E quais são as perspectivas de desenvolvimento para Moçambique?

A prioridade é retomar os investimentos que estavam em curso. As multinacionais que estavam nas zonas de conflito saíram, o que nós percebemos mas também sabemos que é uma forma de chantagem, como quem diz: «se vocês não fazem como nós queremos, vamos embora daqui e isto fica sem efeito.»

Que desafios, ou mesmo entraves, existem a esse desenvolvimento?

O maior desafio que sempre houve para qualquer projecto de desenvolvimento, seja ele económico, social ou político, é a necessidade de paz e estabilidade. Temos de as garantir, para que aquilo que hoje se constrói não seja destruído amanhã. A educação é a base do desenvolvimento, mas muitas escolas foram destruídas. Vamos ter uma geração quase perdida em algumas zonas, porque as crianças não puderam ir à escola.

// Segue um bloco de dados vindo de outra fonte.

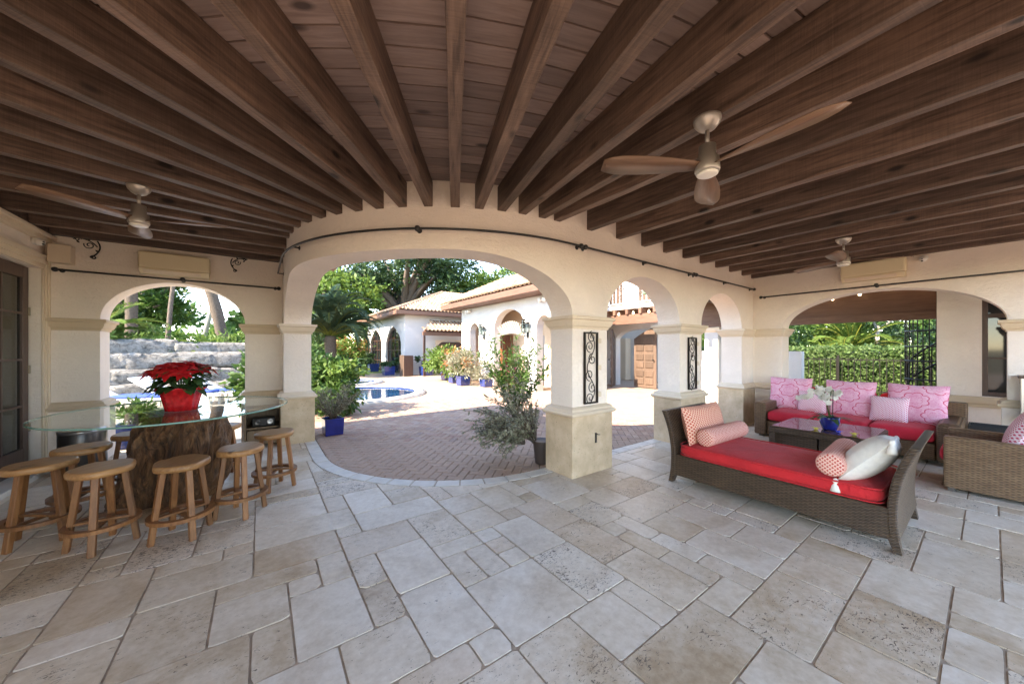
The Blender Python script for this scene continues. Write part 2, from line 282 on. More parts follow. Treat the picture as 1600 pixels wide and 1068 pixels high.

O nosso governo, neste momento, tem como prioridade estabilizar o país. Não pode haver nem um tiro naquele território. Só daí para a frente é que tudo pode ser construído e tudo se pode fazer.

É a ingerência externa um desses entraves?

Não é correcto que sejam potências neocolonialistas, como os EUA ou a França, por exemplo, a determinar o que nós temos de fazer. Isso cabe ao povo moçambicano. Esse é um grande desafio, o de resistir perante essas forças. Numa primeira fase, eles encantam e conquistam as pessoas, mas depois não saem e impõem os preços sobre os recursos que exploram. Não conheço nenhum país que tenha permitido a ingerência externa que, a longo prazo, não tenha pago um preço por isso.

A ingerência externa é um dos maiores crimes.